** start Supplied information **
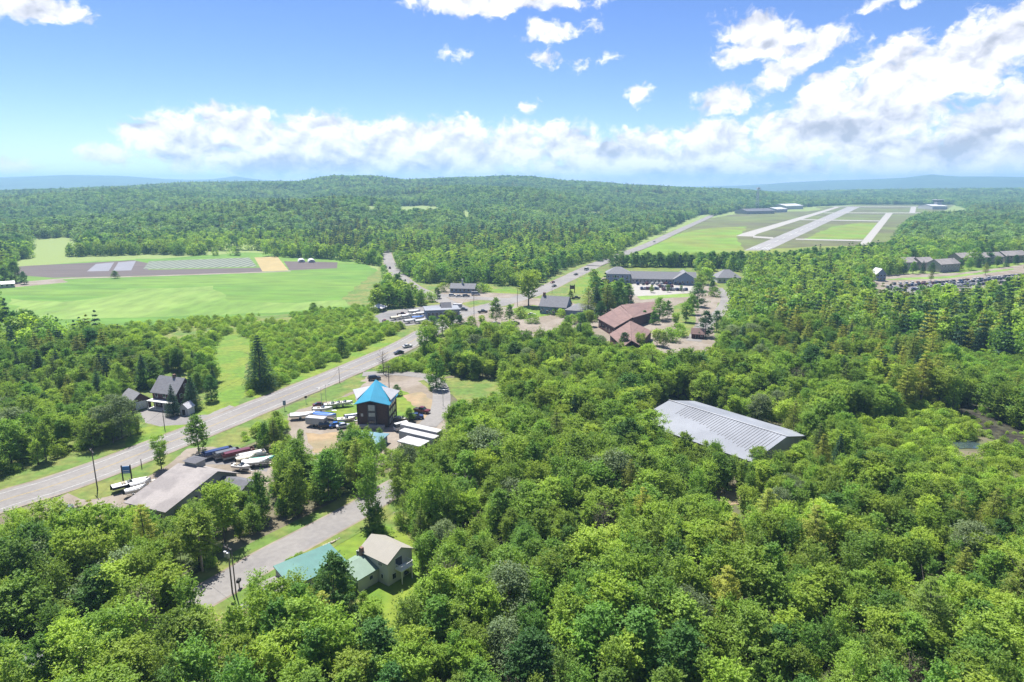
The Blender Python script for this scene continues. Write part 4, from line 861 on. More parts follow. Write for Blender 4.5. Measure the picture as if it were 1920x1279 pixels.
def box_trailer(label, px, heading, L, w, h, m='whiteroof', z0=.9, group=None):
    x_, y_ = G(*px); m = 'trailerwhite' if m == 'whiteroof' else m; t = thing('box_trailer', label, 'trailer', (x_, y_, .14), heading, group)
    MB().box(-L/2, L/2, -w/2, w/2, z0, z0 + h).build('box', M[m], t, bevel=.05); MB().box(-L/2 + .2, L/2 - .2, -w/2 + .3, w/2 - .3, z0 - .25, z0 - .02).build('chassis', M['black'], t)
    for xx_ in ((-L * .3, -L * .18) if L > 7 else (-.3,)):
        for s in (-1, 1): MB().tube((xx_, s * (w/2 - .25), .45), (xx_, s * (w/2), .45), .44, n=12).build('wheel', M['black'], t)
    MB().box(L/2 + .03, L/2 + .06, -w/2 + .1, w/2 - .1, z0 + .1, z0 + h - .1).build('door', M['greywall'], t)
    return t
main_dir = R(38)
vehicle('van', 'white', 'white van parked at the corner of the tall timber house', (757, 806), R(38))
vehicle('suv', 'navy', 'dark blue car parked right of the tall timber house', (780, 786), R(12))
vehicle('pickup', 'maroon', 'dark red pickup truck behind the dark blue car', (791, 774), R(-25))
vehicle('suv', 'black', 'black car behind the blue roof near the road', (702, 713), R(25))
vehicle('suv', 'black', 'black car next to the grey box trailer', (612, 802), R(20))
vehicle('sedan', 'blue', 'blue car nearest the trees in the boat yard', (631, 801), R(25))
vehicle('sedan', 'silver', 'silver car half hidden behind trees in the boat yard', (645, 803), R(25))
box_trailer('grey white box trailer standing in the boat yard', (594, 800), R(-14), 6, 2.3, 2.0)
boat('white', 'white covered boat at the left end of the boat yard', (566, 786), R(12), 7.4, 'white')
boat('white', 'white boat under a deep blue cover', (609, 786), R(-18), 7.6, 'blue')
boat('white', 'white open boat behind the blue covered one', (604, 774), R(8), 6)
for k, (p, l) in enumerate((((622, 766), 'first of the white boats in the row on the grass'), ((633, 764), 'second boat in the row on the grass'), ((645, 763), 'third boat in the row on the grass nearest the house'))): boat('cream' if k % 2 else 'white', l, p, R(18), 5.2, group='row of boats on the grass')
boat('cream', 'cream boat on the grass below the row of white ones', (648, 794), R(14), 5.4); boat('white', 'white boat beside the left wall of the tall house', (661, 788), R(18), 5, 'navy')
boat('tan', 'tan rowing boat by the right wall of the tall house', (753, 791), R(-25), 4.6, trailer=False, z=.3)
vehicle('sedan', 'maroon', 'dark red car left of the tall house lot gate', (600, 763), R(20))
tr_dir = math.atan2(-14, 30)
box_trailer('longest white semitrailer in the rear of the yard', (790, 822), R(-30), 13, 2.6, 2.4, group='white trailers in the yard')
box_trailer('middle white trailer in the yard', (786, 834), R(-30), 12, 2.6, 2.4, group='white trailers in the yard')
x_, y_ = G(748, 846); t = thing('open_shed', 'white roofed open fronted shed full of dark gear', 'shed', (x_, y_, .1), R(-30))
MB().box(-.3, 7.3, -.3, 4.3, 2.6, 2.85).build('roof', M['trailerwhite'], t); MB().box(0, 7, 3.9, 4.05, 0, 2.58).build('wall', M['greywall'], t); MB().box(.5, 6.5, 1.4, 3.4, 0, 1.5).build('stored_crate', M['darkwood'], t)
for xx_ in (0, 2.3, 4.6, 6.9): MB().box(xx_, xx_ + .14, 0, .14, 0, 2.58).build('post', M['trim'], t)
# by the tan roofed shop
boat('black', 'black and white boat in front of the blue sign', (242, 917), R(42), 7.6); boat('white', 'small white boat nearest the tan roof', (254, 929), R(40), 4.6, 'white')
boat('white', 'slim white boat between the black boat and the tan roof', (263, 917), R(42), 4.6, 'white')
vehicle('suv', 'grey', 'dark grey car at the edge of the wood beside the main road', (116, 962), R(38)); vehicle('sedan', 'silver', 'silver car half hidden below the dark grey one', (132, 968), R(38))
pontoon('navy', 'dark blue pontoon boat first in the row behind the shop', (411, 856), R(40), 8, 'pontoon boats behind the shop'); pontoon('grey', 'grey pontoon boat second in the row behind the shop', (428, 858), R(40), 7, 'pontoon boats behind the shop')
pontoon('maroon', 'reddish pontoon boat third in the row behind the shop', (449, 858), R(38), 8.4, 'pontoon boats behind the shop'); boat('cream', 'cream covered boat behind the shop', (461, 869), R(30), 5, 'cream')
pontoon('white', 'white pontoon boat fourth in the row behind the shop', (474, 862), R(34), 7.5, 'pontoon boats behind the shop'); boat('white', 'white boat with green cover at the end of the row', (491, 872), R(18), 6.4, 'green')
boat('white', 'white open boat beside the shop wing', (452, 884), R(-15), 5); boat('white', 'long white boat at the right end behind the shop', (478, 876), R(10), 6.5, 'white')
# vehicles on the roads and lots around the crossroads
for a in (('sedan', 'white', 'white car on the main road above the blue roof', (764, 652), R(42)), ('sedan', 'black', 'dark car on the main road above the blue roof', (748, 664), R(222)),
          ('pickup', 'black', 'black pickup towing through the crossroads', (868, 583), R(-10)), ('pickup', 'black', 'black pickup waiting right of the crossroads pole', (905, 587), R(25)),
          ('suv', 'white', 'white car parked left under the shade tree', (928, 610), R(70)), ('suv', 'white', 'white car parked in the middle under the shade tree', (946, 613), R(20)), ('sedan', 'silver', 'silver car parked right under the shade tree', (957, 611), R(20)),
          ('suv', 'black', 'black car under the shade tree', (966, 609), R(20)), ('sedan', 'white', 'white car on the lot below the inn', (997, 592), R(-10)), ('suv', 'grey', 'grey car alone on the gravel by the inn', (1066, 601), R(5)),
          ('van', 'white', 'white truck on the far stretch of the main road', (1100, 507), R(55)), ('sedan', 'black', 'black car on the far stretch of the main road', (1080, 516), R(55)), ('sedan', 'red', 'red car approaching the crossroads', (1036, 531), R(235)),
          ('sedan', 'black', 'black car approaching the inn', (1039, 538), R(235)), ('pickup', 'black', 'dark pickup behind the inn', (1080, 561), R(20)), ('sedan', 'black', 'black car far up the straight road', (1227, 455), R(50)),
          ('suv', 'grey', 'grey car first at the side road junction', (716, 503), R(100)), ('sedan', 'white', 'white car at the side road junction', (724, 501), R(100)), ('suv', 'maroon', 'dark red car third at the side road junction', (731, 504), R(100)),
          ('suv', 'white', 'white car before the small shop', (848, 556), R(10)), ('sedan', 'silver', 'silver car before the small shop', (861, 557), R(10)), ('suv', 'grey', 'grey car before the small shop', (874, 557), R(10)), ('van', 'silver', 'silver van right of the small shop', (892, 554), R(10)),
          ('suv', 'black', 'black car behind the store', (838, 582), R(20)), ('sedan', 'red', 'orange red car at the left corner of the boat store lot', (722, 605), R(-60)), ('pickup', 'maroon', 'dark red pickup in the boat store lot', (754, 592), R(5))):
    vehicle(a[0], a[1], a[2], a[3], a[4])
for k, (p, c1, c2) in enumerate((((757, 597), 'white', 'white'), ((771, 594), 'white', None), ((768, 606), 'white', 'white'), ((783, 600), 'white', 'blue'), ((790, 592), 'silver', 'white'), ((742, 600), 'cream', 'cream'), ((776, 588), 'white', 'white'), ((853, 592), 'white', None), ((788, 606), 'white', 'white'))):
    boat(c1, ['white boat right of the dark red pickup', 'open white boat in the middle of the boat store lot', 'white boat at the front edge of the boat store lot', 'blue topped boat against the store wall', 'silver boat behind the store corner', 'cream boat near the orange red car', 'white boat at the back of the boat store lot', 'open white boat right of the store', 'white boat at the store front corner'][k], p, R(15 + 8 * (k % 3)), 6.5, c2, group='boats on the boat store lot')
box_trailer('white box trailer behind the black pickup at the crossroads', (858, 579), R(-10), 5, 2.2, 1.9)
# one car of each colour, small in the picture: one mesh each, copied
def small_car(c):
    b = MB().prism(car_profile('suv')[0], -.95, .95, 'y'); b.prism(car_profile('suv')[1], -.8, .8, 'y'); o = b.build('parked_car', paint(c)); o.data.materials.append(M['glass'])
    for p in o.data.polygons:
        if p.center.z > 1.2 and abs(p.normal.z) < .9: p.material_index = 1
    return o
PROTO = {c: small_car(c) for c in ('white', 'silver', 'black', 'navy', 'maroon', 'grey')}
used = set()
def small(c, px, rz, label, group):
    o = PROTO[c]
    if c in used: o = o.copy(); col.objects.link(o)
    used.add(c); x_, y_ = G(*px); o.location = (x_, y_, .16); o.rotation_euler = (0, 0, rz); tag(o, label, 'car', group)
rnd = random.Random(9); names = ['white', 'silver', 'black', 'navy', 'maroon', 'grey']
rows_ = [((1200, 543), (1236, 543), 7, 'in the left rows of the motel car park'), ((1240, 545), (1290, 545), 8, 'in the right rows of the motel car park'), ((1192, 534), (1295, 534), 12, 'parked along the motel front'), ((1232, 539), (1262, 539), 5, 'in the middle row of the motel car park')]
for p0, p1, n_, w_ in rows_:
    for k in range(n_):
        c = rnd.choice(names); f = (k + .5) / n_; small(c, (p0[0] + (p1[0] - p0[0]) * f + rnd.uniform(-1, 1), p0[1] + (p1[1] - p0[1]) * f), R(90 + rnd.uniform(-6, 6)), c.replace('navy', 'dark blue').replace('maroon', 'dark red') + ' car ' + w_, 'cars ' + w_)
for p0, p1, n_, w_ in (((1660, 541), (1920, 517), 40, 'in the front row of the shopping lot'), ((1680, 547), (1880, 531), 34, 'in the row of the shopping lot nearest the wood'), ((1740, 538), (1900, 522), 22, 'in the middle row of the shopping lot'), ((1670, 534), (1760, 531), 8, 'by the entrance of the shopping lot')):
    for k in range(n_):
        if rnd.random() < .12: continue
        c = rnd.choice(names + ['white', 'silver', 'black']); f = (k + .5) / n_; small(c, (p0[0] + (p1[0] - p0[0]) * f, p0[1] + (p1[1] - p0[1]) * f + rnd.uniform(-.3, .3)), R(75 + rnd.uniform(-6, 6)), c.replace('navy', 'dark blue').replace('maroon', 'dark red') + ' car ' + w_, 'cars ' + w_)

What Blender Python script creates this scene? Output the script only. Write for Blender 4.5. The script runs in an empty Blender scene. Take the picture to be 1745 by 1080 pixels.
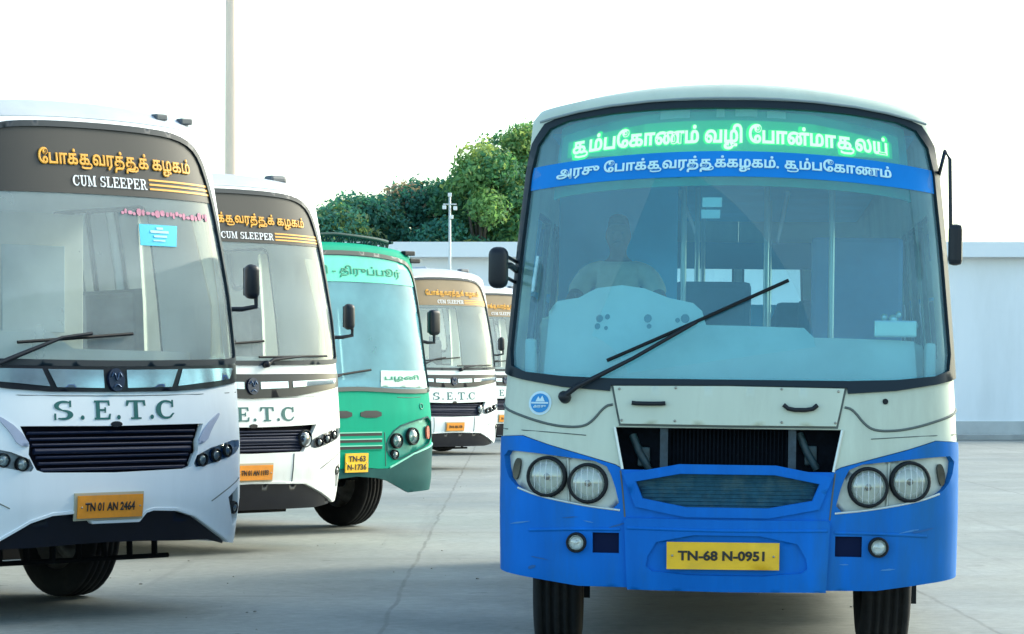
import bpy, bmesh, math, random
import numpy as np
from mathutils import Vector, Matrix
from mathutils.geometry import delaunay_2d_cdt

sc = bpy.context.scene
COL = sc.collection
R = math.radians

# ------------------------------------------------------------------ camera
cam = bpy.data.cameras.new("camera")
cam.sensor_width = 36.0
cam.lens = 5000/1745*36.0
cam.shift_y = 100/1745
cam.clip_start, cam.clip_end = 0.5, 5000
cam_o = bpy.data.objects.new("camera", cam)
COL.objects.link(cam_o)
cam_o.location = (0, 0, 1.66)
cam_o.rotation_euler = (R(90), 0, 0)
sc.camera = cam_o

# ------------------------------------------------------------------ sky, sun, exposure
SUN_EL, SUN_AZ = R(29), R(58)          # azimuth from +Y towards +X
world = bpy.data.worlds.new("World")
sc.world = world
world.use_nodes = True
wn = world.node_tree
sky = wn.nodes.new("ShaderNodeTexSky")
sky.sky_type = 'NISHITA'
sky.sun_disc = False
sky.sun_elevation = SUN_EL
sky.sun_rotation = SUN_AZ
sky.air_density = 1.0
sky.dust_density = 2.2
sky.ozone_density = 1.0
bg = wn.nodes["Background"]
wb = wn.nodes.new("ShaderNodeVectorMath"); wb.operation = 'MULTIPLY'
wb.inputs[1].default_value = (0.90, 1.03, 0.97)      # the photograph's greenish white balance
wn.links.new(sky.outputs[0], wb.inputs[0])
wn.links.new(wb.outputs[0], bg.inputs[0])
bg.inputs[1].default_value = 0.15
sun = bpy.data.lights.new("sun", 'SUN')
sun.energy = 1.25
sun.angle = R(18)
sun.color = (1.0, 0.93, 0.82)
sun_o = bpy.data.objects.new("sun", sun)
COL.objects.link(sun_o)
sd = Vector((math.sin(SUN_AZ)*math.cos(SUN_EL), math.cos(SUN_AZ)*math.cos(SUN_EL), math.sin(SUN_EL)))
sun_o.rotation_euler = sd.to_track_quat('Z', 'Y').to_euler()
sun_o.location = sd*200
sc.view_settings.view_transform = 'Standard'
sc.view_settings.look = 'None'
sc.view_settings.exposure = 1.65
sc.view_settings.gamma = 1.0
sc.cycles.transparent_max_bounces = 24
sc.cycles.max_bounces = 8
sc.cycles.use_denoising = True

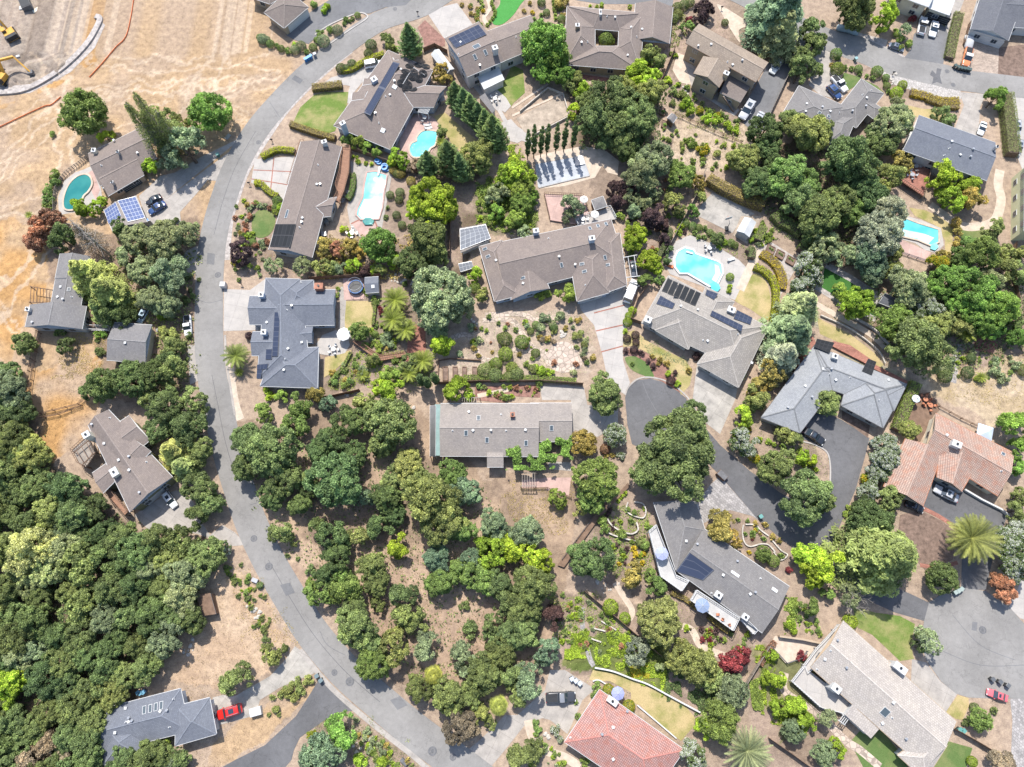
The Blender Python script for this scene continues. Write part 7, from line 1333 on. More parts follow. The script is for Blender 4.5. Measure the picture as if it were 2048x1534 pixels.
def car(kind, f, r, col, lab, top=None, nm='car'):
    P, L = car_parts(kind); A = at(*f); B_ = at(*r); d = A-B_; s = max(.85, min(1.25, d.length/L)); c = (A+B_)/2
    t = tag(empty(nm, (c.x, c.y, max(.05, zat((f[0]+r[0])/2, (f[1]+r[1])/2))), math.atan2(d.y, d.x)), label=lab, cat={'pickup': 'pickup truck', 'van': 'van'}.get(kind, 'car')); t.scale = (s, s*.98, s)
    for n, me, k in P: inst(n, me, t, color=(top if n == 'roof' and top else col) if k else None)
    return t
WH, SI, BK, BL, RD, GY = (.72, .72, .71), (.42, .43, .45), (.02, .022, .028), (.03, .07, .19), (.55, .02, .015), (.10, .11, .13)
car('pickup', (379, 674), (377, 633), WH, 'white pickup with a canopy parked on the edge of the curved road', nm='pickup_truck'); car('sedan', (295, 411), (324, 394), BK, 'black sedan beside the solar carport, upper of the pair'); car('sedan', (300, 429), (333, 408), BL, 'blue sedan beside the solar carport, lower of the pair')
car('van', (762, 129), (732, 135), WH, 'white van parked in front of the house with pool heating coils', nm='van'); car('hatch', (280, 648), (295, 620), (.40, .52, .60), 'pale blue car under the trees above the grey garage'); car('suv', (352, 1013), (334, 988), WH, 'white car half under the trees outside the house with olive walls')
car('suv', (436, 1431), (487, 1414), RD, 'bright red car with dark sunroof on the concrete driveway'); car('pickup', (1151, 1392), (1091, 1395), (.045, .048, .055), 'black pickup on the shaded concrete driveway', (.2, .21, .23), 'pickup_truck'); car('van', (1270, 563), (1252, 608), WH, 'white van on the driveway right of the central brown house', nm='van'); car('sedan', (1269, 556), (1265, 524), GY, 'dark sedan under the open pergola frame beside the central house')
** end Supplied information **
To do:
Reproduce exactly the line that holds "were 2048x1534 pixels.", then every line after it, ending with the final line of the records above.

Right answer:
The Blender Python script for this scene continues. Write part 7, from line 1333 on. More parts follow. The script is for Blender 4.5. Measure the picture as if it were 2048x1534 pixels.
def car(kind, f, r, col, lab, top=None, nm='car'):
    P, L = car_parts(kind); A = at(*f); B_ = at(*r); d = A-B_; s = max(.85, min(1.25, d.length/L)); c = (A+B_)/2
    t = tag(empty(nm, (c.x, c.y, max(.05, zat((f[0]+r[0])/2, (f[1]+r[1])/2))), math.atan2(d.y, d.x)), label=lab, cat={'pickup': 'pickup truck', 'van': 'van'}.get(kind, 'car')); t.scale = (s, s*.98, s)
    for n, me, k in P: inst(n, me, t, color=(top if n == 'roof' and top else col) if k else None)
    return t
WH, SI, BK, BL, RD, GY = (.72, .72, .71), (.42, .43, .45), (.02, .022, .028), (.03, .07, .19), (.55, .02, .015), (.10, .11, .13)
car('pickup', (379, 674), (377, 633), WH, 'white pickup with a canopy parked on the edge of the curved road', nm='pickup_truck'); car('sedan', (295, 411), (324, 394), BK, 'black sedan beside the solar carport, upper of the pair'); car('sedan', (300, 429), (333, 408), BL, 'blue sedan beside the solar carport, lower of the pair')
car('van', (762, 129), (732, 135), WH, 'white van parked in front of the house with pool heating coils', nm='van'); car('hatch', (280, 648), (295, 620), (.40, .52, .60), 'pale blue car under the trees above the grey garage'); car('suv', (352, 1013), (334, 988), WH, 'white car half under the trees outside the house with olive walls')
car('suv', (436, 1431), (487, 1414), RD, 'bright red car with dark sunroof on the concrete driveway'); car('pickup', (1151, 1392), (1091, 1395), (.045, .048, .055), 'black pickup on the shaded concrete driveway', (.2, .21, .23), 'pickup_truck'); car('van', (1270, 563), (1252, 608), WH, 'white van on the driveway right of the central brown house', nm='van'); car('sedan', (1269, 556), (1265, 524), GY, 'dark sedan under the open pergola frame beside the central house')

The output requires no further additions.